1997 was when the mostly bad drafts of 1995 and 1996 (and shoddy ST play) began to take their toll. The team finished 6-9-1. Lowlights of the ’97 campaign include a disheartening one-point loss at Dallas in Week 3, where starter Ty Detmer led the Birds on a potential game-winning drive late in regulation, only to see holder Tommy Hutton botch the hold on what would have been the deciding field goal from ex-Cowboys kicker Chris Boniol. In Week 7, the Eagles lost their first-ever game against the three-season-old Jacksonville Jaguars, and on November 10, in a Monday Night Football 24–12 home loss against San Francisco, a fan was spotted firing a flare gun in the upper deck. Six days later, at Memorial Stadium, the Eagles and Ravens engaged in a 10–10 tie, Philadelphia’s first deadlock since 1986 against the Cardinals.

Except for Duce Staley in the 3rd round, the 1997 draft was hideous:

ROUND PICK PLAYER POSITION COLLEGE
1 25 Jon Harris Defensive End Virginia
2 57 James Darling Linebacker Washington State
3 71 Duce Staley Running Back South Carolina
4 119 Damien Robinson Free Safety Iowa
5 152 Ndukwe Kalu Defensive End Rice
5 155 Luther Broughton Tight End Furman
6 190 Antwuan Wyatt Wide Receiver Bethune-Cookman
6 198 Ed Jasper Defensive Tackle Texas A&M
7 207 Koy Detmer Quarterback Colorado
7 225 Byron Capers Defensive Back Florida State
7 227 Deauntae Brown Defensive Back Central State (OH)

1998 was the year the bottom fell out of the Ray Rhodes era in Philly.
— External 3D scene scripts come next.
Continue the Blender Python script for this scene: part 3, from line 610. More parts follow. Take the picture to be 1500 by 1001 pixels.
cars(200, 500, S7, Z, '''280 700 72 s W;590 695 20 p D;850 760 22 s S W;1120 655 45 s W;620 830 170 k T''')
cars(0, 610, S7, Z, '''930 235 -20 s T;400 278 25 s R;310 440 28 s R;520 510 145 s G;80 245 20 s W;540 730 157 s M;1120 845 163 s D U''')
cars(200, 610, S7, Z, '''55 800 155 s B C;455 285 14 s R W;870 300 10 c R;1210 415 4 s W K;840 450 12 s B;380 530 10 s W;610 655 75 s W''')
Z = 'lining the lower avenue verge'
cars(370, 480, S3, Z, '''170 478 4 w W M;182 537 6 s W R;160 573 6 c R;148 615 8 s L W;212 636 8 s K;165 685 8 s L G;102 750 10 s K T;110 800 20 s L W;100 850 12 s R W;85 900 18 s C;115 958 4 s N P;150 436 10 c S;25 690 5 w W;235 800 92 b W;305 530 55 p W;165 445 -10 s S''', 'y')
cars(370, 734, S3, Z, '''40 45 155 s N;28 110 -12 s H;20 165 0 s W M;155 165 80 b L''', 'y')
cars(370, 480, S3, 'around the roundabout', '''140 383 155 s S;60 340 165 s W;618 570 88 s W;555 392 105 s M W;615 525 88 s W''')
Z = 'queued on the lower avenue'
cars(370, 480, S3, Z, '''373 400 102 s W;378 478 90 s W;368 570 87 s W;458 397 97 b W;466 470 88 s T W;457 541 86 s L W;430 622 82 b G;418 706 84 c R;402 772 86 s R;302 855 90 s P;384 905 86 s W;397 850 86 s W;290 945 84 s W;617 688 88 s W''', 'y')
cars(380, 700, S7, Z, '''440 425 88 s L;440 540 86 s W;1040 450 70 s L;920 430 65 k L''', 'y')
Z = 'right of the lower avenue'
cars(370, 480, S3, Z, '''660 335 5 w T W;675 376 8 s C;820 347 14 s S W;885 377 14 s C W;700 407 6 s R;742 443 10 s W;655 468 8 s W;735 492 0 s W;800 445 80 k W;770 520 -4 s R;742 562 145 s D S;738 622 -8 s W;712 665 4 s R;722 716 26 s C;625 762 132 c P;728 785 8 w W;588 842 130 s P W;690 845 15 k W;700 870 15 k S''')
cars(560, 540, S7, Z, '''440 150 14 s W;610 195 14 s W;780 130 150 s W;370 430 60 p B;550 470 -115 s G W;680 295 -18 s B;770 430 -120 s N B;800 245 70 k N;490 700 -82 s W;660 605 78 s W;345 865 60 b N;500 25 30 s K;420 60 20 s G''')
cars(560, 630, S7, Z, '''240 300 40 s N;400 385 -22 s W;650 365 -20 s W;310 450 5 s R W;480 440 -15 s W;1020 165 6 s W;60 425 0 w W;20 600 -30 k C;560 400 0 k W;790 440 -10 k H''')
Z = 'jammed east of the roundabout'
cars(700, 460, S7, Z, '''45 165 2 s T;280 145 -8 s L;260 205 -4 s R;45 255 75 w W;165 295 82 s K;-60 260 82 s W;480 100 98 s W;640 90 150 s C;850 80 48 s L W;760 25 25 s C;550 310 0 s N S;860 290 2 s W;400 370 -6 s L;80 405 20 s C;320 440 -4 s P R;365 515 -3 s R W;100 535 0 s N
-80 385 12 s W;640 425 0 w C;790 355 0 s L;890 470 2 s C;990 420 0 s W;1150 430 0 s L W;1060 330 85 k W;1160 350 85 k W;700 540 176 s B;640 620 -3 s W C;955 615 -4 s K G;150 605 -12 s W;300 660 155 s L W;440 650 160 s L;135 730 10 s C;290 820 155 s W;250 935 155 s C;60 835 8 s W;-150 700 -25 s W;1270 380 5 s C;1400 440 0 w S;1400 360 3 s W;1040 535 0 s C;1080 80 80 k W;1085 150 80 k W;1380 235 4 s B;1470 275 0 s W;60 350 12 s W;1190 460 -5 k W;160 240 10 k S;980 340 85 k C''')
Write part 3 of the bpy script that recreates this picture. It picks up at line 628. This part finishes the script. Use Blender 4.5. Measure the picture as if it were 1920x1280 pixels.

The Eagles finished at 3-13. Rhodes was fired at the end of the season, finishing his four-year tenure with a record of 29–34–1. The Eagles’ 161 points-scored (10.06 per game) is tied for the third-lowest total in a 16-game schedule. Philadelphia’s three quarterbacks—Bobby Hoying, Koy Detmer, and Rodney Peete—each won one game, and ended up throwing for only seven total touchdowns combined. [Dana Bible was the offensive coordinator that year, not Jon Gruden!]

I guess my point is you can outplay lousy Special Teams performance and still manage to win 10 games and make the playoffs—but combine that with a few lousy drafts in a row, then sooner or later your team will be toast for an extended time and undergo major changes in leadership.

One thing I like about the current Eagles team edition is the organizational focus on holding the fundamentals together (such as emphasis on Special Teams) while re-tooling after a couple of losing seasons and some less-than-monumental drafts. With a potential franchise QB being groomed as well, the Eagles are wise to keep plugging away at the fundamentals to provide every margin of error they can. I guess that is where this article’s tie-in to Special Teams play comes full circle.

Ray Rhodes lost control of some basic game fundamentals and also any realistic feel for drafting players who could become difference-makers. It took a while, but in the end it sunk him in Philly.